Napalm Death - Scum/From Enslavement to Obliteration
Review: The extreme of protest rock, Napalm Death took the primal thrash ideas of C.O.C. or D.R.I. and threw them into a Discharge-styled highly abstract and virtuous violence, forming grindcore from the remnants of extreme gesture in other genres.
These songs, almost micro-songs, are almost all under two minutes, and most under one, illustrating their genius: although this music hopes to communicate, and does so with surprisingly complexity, it does so directly in thrashing balls of fury that are these two- and three-riff songs. Guitars are almost all power chords in very punk-styled open progressions, but also collide in surges of rhythmic abandon with even interval chord strips that have a savage directness.
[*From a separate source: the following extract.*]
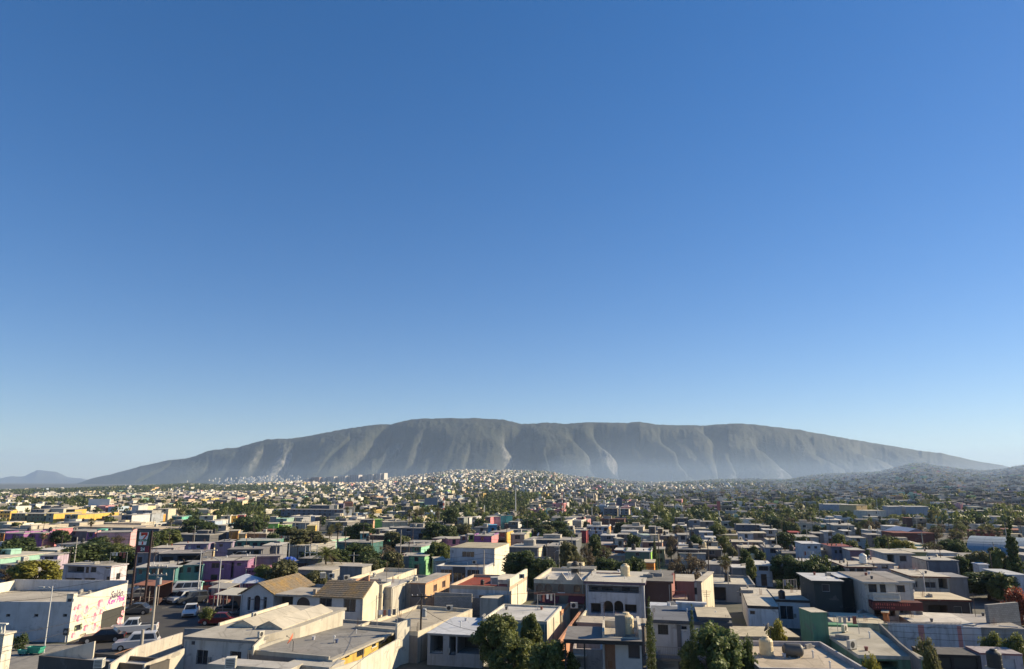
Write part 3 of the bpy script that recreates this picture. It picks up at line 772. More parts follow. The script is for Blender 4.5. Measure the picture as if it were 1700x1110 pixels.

A good deal of the drumming on this album is timed to be discoordinate with the guitar shredding, and the ranting muffled hoarse ejection of vocals sloughs entirely randomly at opposition to any coherence in that solidified rhythm. Often, as if spent, the band lapses into a growling tide of noise, but the most consistent attribute here is ripping grindcore with furious blast beats driving toward brutal attitudes.
Arguably the best work ever from this band, these two LP's represent a motion in music toward an ultra-minimalist, ugly and seemingly nihilistic style of composition for the sake of removing the blindness of modern social existence, and in their sheer audacity of simplicity and rhythm they succeed.